## DESCRIPTION OF THE TASK:
Can you set down, exactly as they appear below, the lines from the opening of the material through the one bearing "return MB().box(x0, x1, d0, d1, z0, z1).build(name, mat, house)", minus the pictures?

----

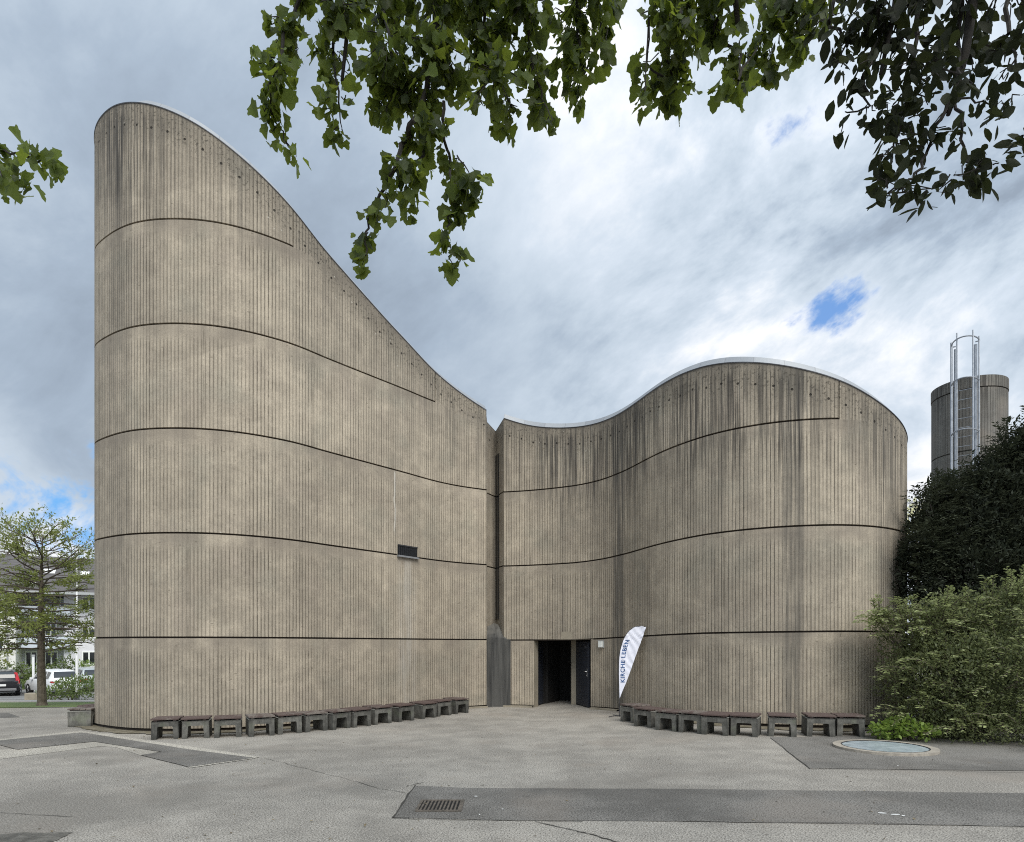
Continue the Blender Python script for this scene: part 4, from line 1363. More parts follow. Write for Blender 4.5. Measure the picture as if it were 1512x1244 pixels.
# ---------------------------------------------------------------- apartment house
BA = R(27)
bp0 = Vector(at(0, 953, 49.0)[:2] + (0,)) if False else Vector((at(0, 953, 49.0).x, 49.0, 0))
ba = Vector((math.cos(BA), math.sin(BA), 0)); bb = Vector((-math.sin(BA), math.cos(BA), 0))
house = thing('apartment_house', 'white and grey apartment house with balconies and a dark tiled roof beyond the car park', 'building', bp0, BA)


def bpt(px, py, d):
    r = Vector(((px - CX) / F, 1, 0))
    t = (d + bp0.dot(bb)) / r.dot(bb)
    return ((r * t - bp0).dot(ba), EYE + (HY - py) * t / F)


def wallpanel(name, x0, x1, d0, d1, z0, z1, mat):
    return MB().box(x0, x1, d0, d1, z0, z1).build(name, mat, house)


xa = bpt(23, 900, 0)[0]                    # end of the projecting white bay
xb = bpt(97, 900, 2.2)[0]                  # end of the balcony recess
eave = bpt(10, 872, 0)[1]
wallpanel('wall', -22, xa, 0, 8, -2, eave, M['render_white'])
wallpanel('wall', xa + .01, xb, 2.2, 8, -2, eave, M['render_grey'])
wallpanel('wall', xb + .01, xb + 18, 1.2, 8, -2, eave + .1, M['render_light'])
mb = MB()
rz_ = bpt(5, 818.5, 5.0)[1]
ov = -.45
mb.add([(-22.4, ov, eave - .05), (xb + 18.4, ov, eave - .05), (xb + 18.4, 5, rz_), (-22.4, 5, rz_), (-22.4, 10.4, eave - .05), (xb + 18.4, 10.4, eave - .05)],
       [(0, 1, 2, 3), (3, 2, 5, 4), (0, 3, 4), (1, 5, 2)])
mb.build('roof', M['tiles'], house)
MB().box(-22.4, xb + 18.4, ov - .08, ov - .01, eave - .2, eave + .0).build('gutter', M['plastic_grey'], house)


def window(px0, px1, py0, py1, d, split=True):
    x0, zt_ = bpt(px0, py0, d); x1, zb__ = bpt(px1, py1, d)
    fr_ = MB()
    fr_.box(x0, x1, d - .06, d + .02, zb__, zb__ + .09).box(x0, x1, d - .06, d + .02, zt_ - .09, zt_)
    fr_.box(x0, x0 + .09, d - .06, d + .02, zb__ + .091, zt_ - .091).box(x1 - .09, x1, d - .06, d + .02, zb__ + .091, zt_ - .091)
    if split: fr_.box((x0 + x1) / 2 - .05, (x0 + x1) / 2 + .05, d - .055, d + .02, zb__ + .091, zt_ - .091)
    f = fr_.build('window', M['frame_white'], house)
    MB().box(x0 + .05, x1 - .05, d - .02, d - .005, zb__ + .05, zt_ - .05).build('pane', M['glass_dark'], f)


for (a, b_, c, d) in ((31, 58, 880, 897), (80, 98, 879, 898)): window(a, b_, c, d, 2.2)
for (a, b_, c, d) in ((27, 46, 922, 944), (66, 84, 918, 944)): window(a, b_, c, d, 2.2)
for (a, b_, c, d) in ((37, 56, 962, 986), (66, 86, 962, 986)): window(a, b_, c, d, 2.2)
for (c, d) in ((881, 901), (928, 943), (962, 982)):
    window(121, 142, c, d, 1.2); window(160, 182, c, d, 1.2)
for (c, d) in ((893, 905), (945, 960)): window(-14, 6, c, d, 0)
for py0, py1 in ((897, 913), (939, 958)):
    x0 = xa + .02; x1 = bpt(103, py0, .6)[0]
    z1_, z0_ = bpt(80, py0, .6)[1], bpt(80, py1, .6)[1]
    b_ = MB().box(x0, x1, .6, .66, z0_, z1_).box(x1 - .06, x1, .661, 2.19, z0_, z1_).build('balcony', M['balcony'], house)
    MB().box(x0, x1, .67, 2.19, z0_ - .02, z0_ + .14).build('slab', M['render_light'], b_)
    MB().box(x0, x1 + .02, .57, .69, z1_ + .001, z1_ + .05).build('rail', M['frame_white'], b_)
for (a, b_, c, d, yv) in ((64, 82, 841, 848, 2.6), (119, 132, 845, 851, 2.6), (42, 57, 861, 864, .9)):
    x0, zt_ = bpt(a, c, yv); x1, zb__ = bpt(b_, d, yv)
    sl = (rz_ - eave) / 5.45
    yb = (zb__ - eave + .05) / sl + ov; yt = (zt_ - eave + .05) / sl + ov
    q = [(x0, yb, zb__ + .08), (x1, yb, zb__ + .08), (x1, yt, zt_ + .08), (x0, yt, zt_ + .08)]
    MB().add(q + [(x, y, z - .09) for x, y, z in q], [(0, 1, 2, 3), (0, 4, 5, 1), (1, 5, 6, 2), (2, 6, 7, 3), (3, 7, 4, 0)]).build('roof_window', M['frame_white'], house)
x0 = bpt(11, 900, 0)[0]
MB().tube([(x0, -.06, -1), (x0, -.06, eave - .2)], .05, 6).build('downpipe', M['plastic_grey'], house)
# ---------------------------------------------------------------- foliage
def unit(a): return a / np.maximum(np.linalg.norm(a, axis=1, keepdims=True), 1e-9)


T_OVAL = (np.array([(0, 0, 0), (.22, .17, .035), (.55, .235, .05), (.82, .14, .03), (1, 0, -.03), (.82, -.14, .03), (.55, -.235, .05), (.22, -.17, .035), (.5, 0, -.01)], float),
          [(0, 8, 1), (1, 8, 2), (2, 8, 3), (3, 8, 4), (4, 8, 5), (5, 8, 6), (6, 8, 7), (7, 8, 0)])
_mp = [(0, 0), (.05, .20), (.05, .43), (.24, .39), (.36, .52), (.55, .50), (.60, .34), (.82, .24), (1.0, 0)]
_mp = _mp + [(x, -y) for x, y in _mp[-2:0:-1]]
T_MAPLE = (np.array([(x, y, .30 * abs(y) - .16 * x * x + .05 * math.sin(7 * x + 5 * y)) for x, y in _mp] + [(.42, 0, -.03)], float), [(i, (i + 1) % len(_mp), len(_mp)) for i in range(len(_mp))])
T_QUAD = (np.array([(0, 0, 0), (.5, .26, .05), (1, 0, 0), (.5, -.26, .05)], float), [(0, 2, 1), (0, 3, 2)])
T_NEEDLE = (np.array([(0, 0, 0), (.4, .13, .03), (1, 0, .0), (.4, -.13, .03)], float), [(0, 2, 1), (0, 3, 2)])


def leaf_mesh(name, tpl, P, fwd, nrm, size, mat, parent, tint=None, wide=1.0):
    V, Fc = tpl
    N, k = len(P), len(V)
    f = unit(fwd); s = unit(np.cross(nrm, f)); n = np.cross(f, s)
    sz = np.asarray(size).reshape(-1, 1, 1)
    co = P[:, None, :] + sz * (V[None, :, 0:1] * f[:, None, :] + V[None, :, 1:2] * wide * s[:, None, :] + V[None, :, 2:3] * n[:, None, :])
    faces = (np.array(Fc)[None] + (np.arange(N) * k)[:, None, None]).reshape(-1, 3)
    me = bpy.data.meshes.new(name)
    me.vertices.add(N * k); me.vertices.foreach_set('co', co.astype(np.float32).ravel())
    me.loops.add(len(faces) * 3); me.loops.foreach_set('vertex_index', faces.astype(np.int32).ravel())
    me.polygons.add(len(faces)); me.polygons.foreach_set('loop_start', np.arange(0, len(faces) * 3, 3, dtype=np.int32))
    me.update(calc_edges=True)
    t = rng.random(N) if tint is None else np.clip(tint, 0, 1)
    me.attributes.new('tint', 'FLOAT', 'POINT').data.foreach_set('value', np.repeat(t, k).astype(np.float32))
    me.materials.append(mat)
    o = bpy.data.objects.new(name, me); COL.objects.link(o)
    if parent is not None: o.parent = parent
    return o


def blob_points(blobs, dens, shell=.5):
    """random points in ellipsoids (centre, radii), denser towards the outside"""
    out, nr, ids = [], [], []
    for bi, (c, r) in enumerate(blobs):
        n = max(4, int(dens * r[0] * r[1] * r[2] * 4.19))
        d = unit(rng.normal(size=(n, 3)))
        t = rng.random(n) ** (1 / 3)
        t = shell + (1 - shell) * t if shell else t
        lump = 1 + .16 * np.sin(d[:, 0] * 7 + bi) * np.sin(d[:, 1] * 6 + 2 * bi) + .13 * np.sin(d[:, 2] * 11 + bi * 3) + .08 * rng.normal(size=n)
        out.append(np.array(c) + d * np.array(r) * (t * lump)[:, None]); nr.append(d); ids.append(np.full(n, bi))
    return np.concatenate(out), np.concatenate(nr), np.concatenate(ids)


def pb(px, py, Y_, rx, ry, rd=None):
    """blob whose outline is an ellipse of rx, ry photograph pixels at distance Y_"""
    s = Y_ / F
    return (tuple(at(px, py, Y_)), (rx * s, rd if rd else (rx + ry) / 2 * s, ry * s))


def bush(name, label, cat, blobs, dens, size, mat, tpl=T_QUAD, group=None, shell=.55, up=.5, stems=True, foot=None, droop=0.0, wide=1.0, bark='twig', tmax=1.0):
    cx = np.mean([b[0][0] for b in blobs]); cy = np.mean([b[0][1] for b in blobs])
    if foot: cx, cy = foot
    base = Vector((cx, cy, float(gz(cx, cy))))
    t = thing(name, label, cat, base, 0, group)
    P, D, I = blob_points(blobs, dens, shell)
    keep = P[:, 2] > gz(P[:, 0], P[:, 1]) + .02
    P, D, I = P[keep], D[keep], I[keep]
    N = len(P)
    fw = D * .8 + rng.normal(size=(N, 3)) * .6; fw[:, 2] += up * .4 - droop
    nm = rng.normal(size=(N, 3)) * .55; nm[:, 2] += up + .4; nm += D * .3
    tint = (.5 * rng.random(N) + .5 * rng.random(len(blobs))[I]) * tmax
    leaf_mesh('foliage', tpl, P - np.array(base), fw, nm, size * (.6 + .8 * rng.random(N)), mat, t, tint, wide)
    if stems:
        mb = MB()
        for c, r in blobs:
            c = Vector(c) - base
            b0 = Vector((random.uniform(-.2, .2), random.uniform(-.15, .15), -.02))
            mid = b0.lerp(c, .5) + Vector((random.uniform(-.15, .15), random.uniform(-.15, .15), .1))
            mb.tube([b0, mid, c], [.035, .024, .01], 5)
            for _ in range(5):
                e = c + Vector([random.uniform(-.7, .7) * q for q in r])
                mb.tube([c.lerp(b0, .2), e], [.012, .004], 4)
        mb.build('stems', M[bark], t)
    return t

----

## EXPECTED OUTPUT:
Continue the Blender Python script for this scene: part 4, from line 1363. More parts follow. Write for Blender 4.5. Measure the picture as if it were 1512x1244 pixels.
# ---------------------------------------------------------------- apartment house
BA = R(27)
bp0 = Vector(at(0, 953, 49.0)[:2] + (0,)) if False else Vector((at(0, 953, 49.0).x, 49.0, 0))
ba = Vector((math.cos(BA), math.sin(BA), 0)); bb = Vector((-math.sin(BA), math.cos(BA), 0))
house = thing('apartment_house', 'white and grey apartment house with balconies and a dark tiled roof beyond the car park', 'building', bp0, BA)


def bpt(px, py, d):
    r = Vector(((px - CX) / F, 1, 0))
    t = (d + bp0.dot(bb)) / r.dot(bb)
    return ((r * t - bp0).dot(ba), EYE + (HY - py) * t / F)


def wallpanel(name, x0, x1, d0, d1, z0, z1, mat):
    return MB().box(x0, x1, d0, d1, z0, z1).build(name, mat, house)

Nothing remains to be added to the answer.